> **Work to do**
Leave out all pictures. Return exactly the lines from the top of the material through the line containing "heater(1478,-3.2,690,'patio heater with".

start

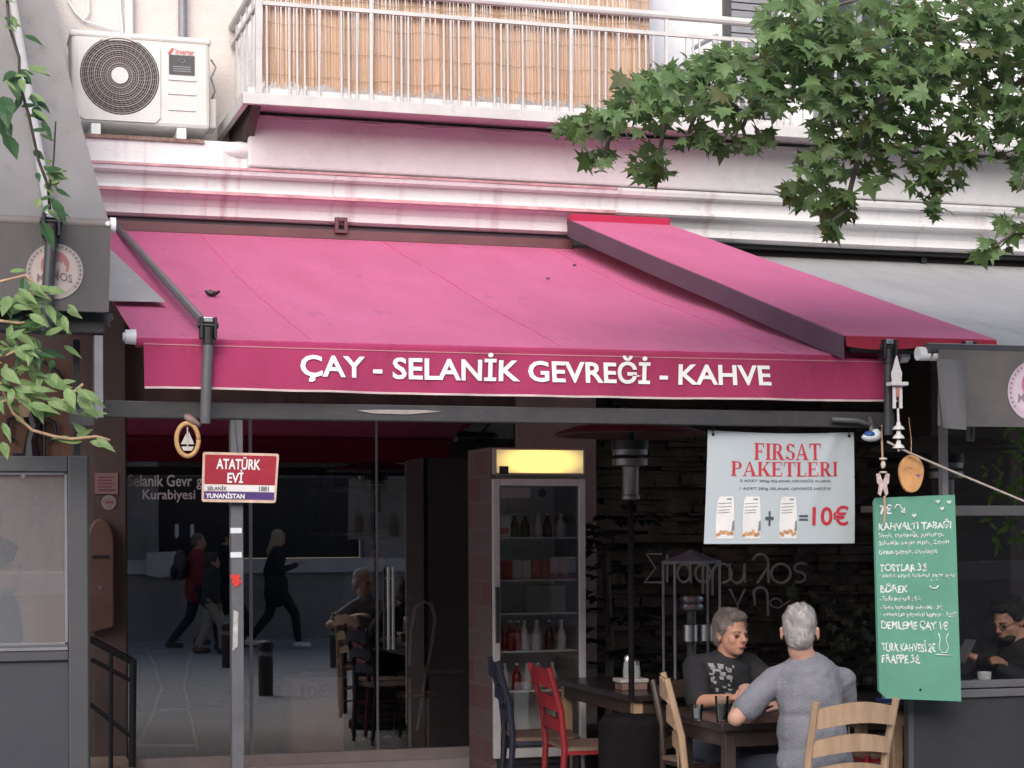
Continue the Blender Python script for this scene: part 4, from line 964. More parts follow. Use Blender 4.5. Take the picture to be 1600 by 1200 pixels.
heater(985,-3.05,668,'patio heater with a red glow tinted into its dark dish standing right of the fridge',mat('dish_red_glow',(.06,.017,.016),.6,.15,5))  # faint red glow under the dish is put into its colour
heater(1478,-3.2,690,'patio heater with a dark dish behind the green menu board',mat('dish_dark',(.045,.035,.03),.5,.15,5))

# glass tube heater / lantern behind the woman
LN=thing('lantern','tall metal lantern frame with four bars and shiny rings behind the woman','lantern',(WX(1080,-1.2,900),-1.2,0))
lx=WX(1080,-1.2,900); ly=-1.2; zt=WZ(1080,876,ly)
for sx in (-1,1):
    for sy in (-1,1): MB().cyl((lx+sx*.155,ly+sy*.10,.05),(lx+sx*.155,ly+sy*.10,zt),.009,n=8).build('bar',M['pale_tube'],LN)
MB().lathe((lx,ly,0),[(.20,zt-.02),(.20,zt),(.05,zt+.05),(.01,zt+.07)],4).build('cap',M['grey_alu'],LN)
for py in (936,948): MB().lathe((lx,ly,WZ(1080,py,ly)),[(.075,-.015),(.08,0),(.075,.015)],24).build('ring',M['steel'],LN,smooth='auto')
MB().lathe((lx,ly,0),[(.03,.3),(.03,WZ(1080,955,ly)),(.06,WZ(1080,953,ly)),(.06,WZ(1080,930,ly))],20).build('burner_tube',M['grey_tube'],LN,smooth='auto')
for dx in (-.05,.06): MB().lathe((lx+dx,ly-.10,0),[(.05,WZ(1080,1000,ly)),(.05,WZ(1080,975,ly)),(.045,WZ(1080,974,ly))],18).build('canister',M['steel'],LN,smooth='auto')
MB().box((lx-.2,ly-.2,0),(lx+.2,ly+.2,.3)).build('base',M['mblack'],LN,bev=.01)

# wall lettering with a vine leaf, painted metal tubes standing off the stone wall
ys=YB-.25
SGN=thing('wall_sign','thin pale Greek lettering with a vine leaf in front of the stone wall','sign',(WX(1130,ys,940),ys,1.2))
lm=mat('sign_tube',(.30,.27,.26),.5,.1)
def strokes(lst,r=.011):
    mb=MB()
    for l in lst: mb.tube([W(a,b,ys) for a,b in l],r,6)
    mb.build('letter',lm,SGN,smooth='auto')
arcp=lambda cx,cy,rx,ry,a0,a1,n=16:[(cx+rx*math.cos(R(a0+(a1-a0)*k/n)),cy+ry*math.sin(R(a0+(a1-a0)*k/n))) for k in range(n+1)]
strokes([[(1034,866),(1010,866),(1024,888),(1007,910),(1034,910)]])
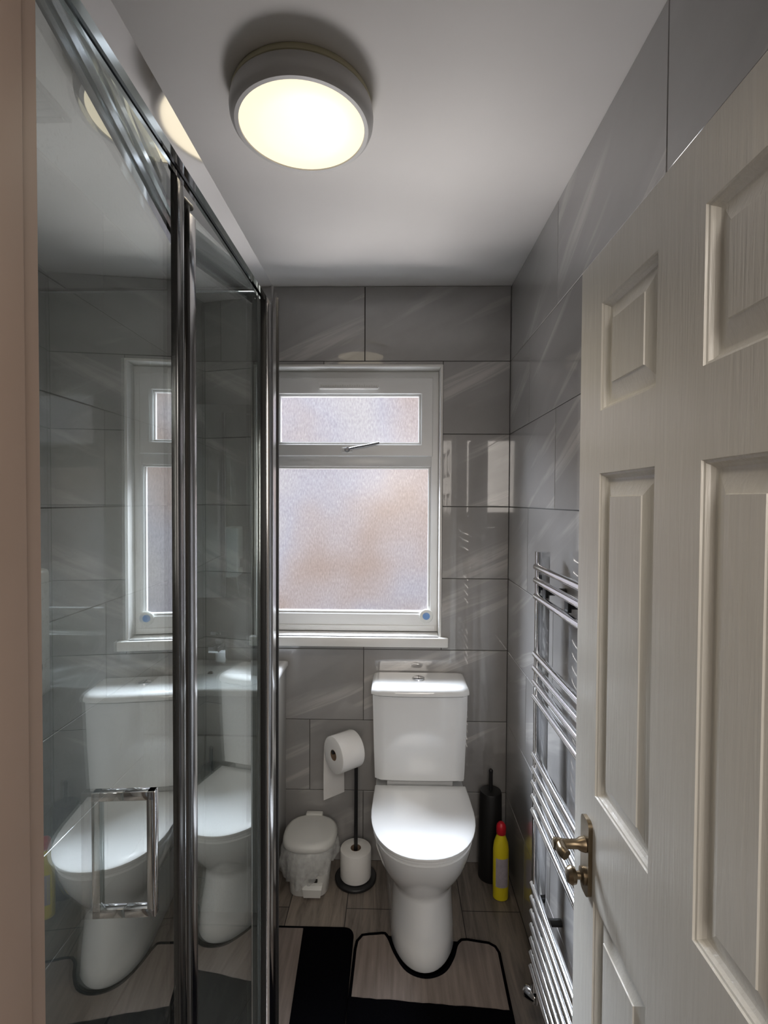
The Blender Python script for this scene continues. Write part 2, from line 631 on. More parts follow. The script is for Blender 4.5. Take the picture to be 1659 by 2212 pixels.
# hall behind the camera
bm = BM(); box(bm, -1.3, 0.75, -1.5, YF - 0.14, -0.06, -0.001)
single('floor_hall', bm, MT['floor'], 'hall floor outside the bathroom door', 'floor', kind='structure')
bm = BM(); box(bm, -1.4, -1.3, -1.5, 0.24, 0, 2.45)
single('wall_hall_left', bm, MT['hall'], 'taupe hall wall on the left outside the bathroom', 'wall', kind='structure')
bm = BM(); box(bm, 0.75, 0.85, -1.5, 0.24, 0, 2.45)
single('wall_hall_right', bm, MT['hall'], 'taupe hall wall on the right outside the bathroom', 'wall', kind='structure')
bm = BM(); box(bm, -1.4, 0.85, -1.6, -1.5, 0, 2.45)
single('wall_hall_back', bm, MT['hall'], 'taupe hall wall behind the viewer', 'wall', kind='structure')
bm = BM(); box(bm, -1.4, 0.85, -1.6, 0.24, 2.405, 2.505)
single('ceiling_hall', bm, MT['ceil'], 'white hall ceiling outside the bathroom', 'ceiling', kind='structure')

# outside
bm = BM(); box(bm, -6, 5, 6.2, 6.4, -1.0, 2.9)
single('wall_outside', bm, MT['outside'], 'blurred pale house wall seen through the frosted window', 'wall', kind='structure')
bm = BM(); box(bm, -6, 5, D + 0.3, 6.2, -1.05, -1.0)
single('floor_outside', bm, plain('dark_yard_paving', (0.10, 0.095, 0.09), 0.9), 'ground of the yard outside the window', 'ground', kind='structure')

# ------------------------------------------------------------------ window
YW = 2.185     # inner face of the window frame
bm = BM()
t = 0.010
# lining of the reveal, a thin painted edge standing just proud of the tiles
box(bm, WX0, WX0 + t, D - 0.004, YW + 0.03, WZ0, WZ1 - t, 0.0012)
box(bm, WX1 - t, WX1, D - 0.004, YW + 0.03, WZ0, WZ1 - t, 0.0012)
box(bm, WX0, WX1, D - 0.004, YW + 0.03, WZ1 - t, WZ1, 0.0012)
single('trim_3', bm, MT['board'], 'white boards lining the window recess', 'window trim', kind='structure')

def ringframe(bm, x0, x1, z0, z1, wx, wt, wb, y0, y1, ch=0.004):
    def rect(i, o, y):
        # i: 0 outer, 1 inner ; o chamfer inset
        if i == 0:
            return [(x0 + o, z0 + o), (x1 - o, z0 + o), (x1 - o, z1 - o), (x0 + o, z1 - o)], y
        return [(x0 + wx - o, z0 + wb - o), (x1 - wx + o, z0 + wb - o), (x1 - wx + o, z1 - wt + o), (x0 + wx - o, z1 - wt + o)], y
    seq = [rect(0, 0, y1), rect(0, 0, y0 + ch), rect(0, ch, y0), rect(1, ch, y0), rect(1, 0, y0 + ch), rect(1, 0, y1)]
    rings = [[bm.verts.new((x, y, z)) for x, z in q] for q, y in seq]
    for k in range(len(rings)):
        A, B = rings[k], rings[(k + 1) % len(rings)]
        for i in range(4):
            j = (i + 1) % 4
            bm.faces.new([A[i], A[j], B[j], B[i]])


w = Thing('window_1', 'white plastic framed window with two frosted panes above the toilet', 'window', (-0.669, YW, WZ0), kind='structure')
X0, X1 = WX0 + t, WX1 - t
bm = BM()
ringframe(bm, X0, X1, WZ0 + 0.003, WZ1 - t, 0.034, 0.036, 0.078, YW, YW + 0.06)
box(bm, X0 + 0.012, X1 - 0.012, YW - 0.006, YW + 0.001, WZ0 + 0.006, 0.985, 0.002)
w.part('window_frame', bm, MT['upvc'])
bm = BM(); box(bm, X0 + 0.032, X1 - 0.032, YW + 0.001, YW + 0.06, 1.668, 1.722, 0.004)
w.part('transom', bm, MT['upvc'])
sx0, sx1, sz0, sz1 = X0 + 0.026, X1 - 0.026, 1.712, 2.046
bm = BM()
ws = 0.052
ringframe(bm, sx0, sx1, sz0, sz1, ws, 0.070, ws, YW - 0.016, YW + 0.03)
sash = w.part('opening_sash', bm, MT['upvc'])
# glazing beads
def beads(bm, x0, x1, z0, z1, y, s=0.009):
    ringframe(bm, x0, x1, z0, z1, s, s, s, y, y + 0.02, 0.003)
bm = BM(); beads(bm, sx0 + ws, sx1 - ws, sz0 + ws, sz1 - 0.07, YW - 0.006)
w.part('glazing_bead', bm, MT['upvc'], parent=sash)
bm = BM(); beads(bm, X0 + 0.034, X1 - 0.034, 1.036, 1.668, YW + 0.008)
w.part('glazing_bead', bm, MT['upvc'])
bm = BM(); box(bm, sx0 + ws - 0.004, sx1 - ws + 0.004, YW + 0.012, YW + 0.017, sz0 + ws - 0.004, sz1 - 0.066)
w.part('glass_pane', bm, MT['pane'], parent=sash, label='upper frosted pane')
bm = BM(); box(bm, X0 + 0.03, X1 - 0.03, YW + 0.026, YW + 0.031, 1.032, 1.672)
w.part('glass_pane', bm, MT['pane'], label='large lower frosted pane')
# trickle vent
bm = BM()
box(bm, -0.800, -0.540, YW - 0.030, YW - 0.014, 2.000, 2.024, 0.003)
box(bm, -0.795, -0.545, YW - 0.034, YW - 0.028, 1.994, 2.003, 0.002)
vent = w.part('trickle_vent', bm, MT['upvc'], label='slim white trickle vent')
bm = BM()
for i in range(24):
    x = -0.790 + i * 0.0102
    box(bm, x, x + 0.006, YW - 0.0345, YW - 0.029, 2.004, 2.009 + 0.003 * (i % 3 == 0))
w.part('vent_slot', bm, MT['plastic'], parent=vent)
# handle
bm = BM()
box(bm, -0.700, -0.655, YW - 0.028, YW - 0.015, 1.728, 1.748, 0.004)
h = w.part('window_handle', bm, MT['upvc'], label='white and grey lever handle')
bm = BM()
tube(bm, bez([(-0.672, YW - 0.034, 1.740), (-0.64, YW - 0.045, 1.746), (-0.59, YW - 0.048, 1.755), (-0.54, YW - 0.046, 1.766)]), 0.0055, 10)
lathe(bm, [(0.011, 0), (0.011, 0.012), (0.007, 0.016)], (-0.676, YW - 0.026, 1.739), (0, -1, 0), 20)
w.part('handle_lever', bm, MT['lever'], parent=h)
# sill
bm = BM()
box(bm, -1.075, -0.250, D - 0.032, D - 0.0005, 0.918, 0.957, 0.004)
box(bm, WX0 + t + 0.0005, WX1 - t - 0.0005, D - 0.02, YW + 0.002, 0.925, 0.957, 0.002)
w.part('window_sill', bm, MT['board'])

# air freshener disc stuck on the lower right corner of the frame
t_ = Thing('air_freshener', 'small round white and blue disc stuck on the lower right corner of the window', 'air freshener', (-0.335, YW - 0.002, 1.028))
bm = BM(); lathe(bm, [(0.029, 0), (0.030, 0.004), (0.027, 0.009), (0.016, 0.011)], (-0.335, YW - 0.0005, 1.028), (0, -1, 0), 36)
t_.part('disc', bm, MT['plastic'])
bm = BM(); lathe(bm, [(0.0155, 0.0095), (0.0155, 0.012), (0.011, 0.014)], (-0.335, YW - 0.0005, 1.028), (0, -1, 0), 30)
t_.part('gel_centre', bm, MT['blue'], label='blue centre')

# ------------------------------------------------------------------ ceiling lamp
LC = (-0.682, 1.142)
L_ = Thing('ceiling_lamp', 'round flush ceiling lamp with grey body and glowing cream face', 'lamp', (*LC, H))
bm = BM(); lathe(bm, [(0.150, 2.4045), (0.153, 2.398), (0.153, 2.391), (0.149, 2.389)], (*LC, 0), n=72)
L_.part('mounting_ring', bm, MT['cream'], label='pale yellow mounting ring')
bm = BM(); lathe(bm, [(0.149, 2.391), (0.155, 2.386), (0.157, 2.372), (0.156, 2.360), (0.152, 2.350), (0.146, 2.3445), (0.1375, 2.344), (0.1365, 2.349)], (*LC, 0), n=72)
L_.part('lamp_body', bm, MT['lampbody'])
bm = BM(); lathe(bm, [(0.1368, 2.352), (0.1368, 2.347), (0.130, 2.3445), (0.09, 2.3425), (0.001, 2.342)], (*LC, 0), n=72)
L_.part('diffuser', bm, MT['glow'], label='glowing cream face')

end

> **Complete answer**
Continue the Blender Python script for this scene: part 4, from line 964. More parts follow. Use Blender 4.5. Take the picture to be 1600 by 1200 pixels.
heater(985,-3.05,668,'patio heater with a red glow tinted into its dark dish standing right of the fridge',mat('dish_red_glow',(.06,.017,.016),.6,.15,5))  # faint red glow under the dish is put into its colour
heater(1478,-3.2,690,'patio heater with a dark dish behind the green menu board',mat('dish_dark',(.045,.035,.03),.5,.15,5))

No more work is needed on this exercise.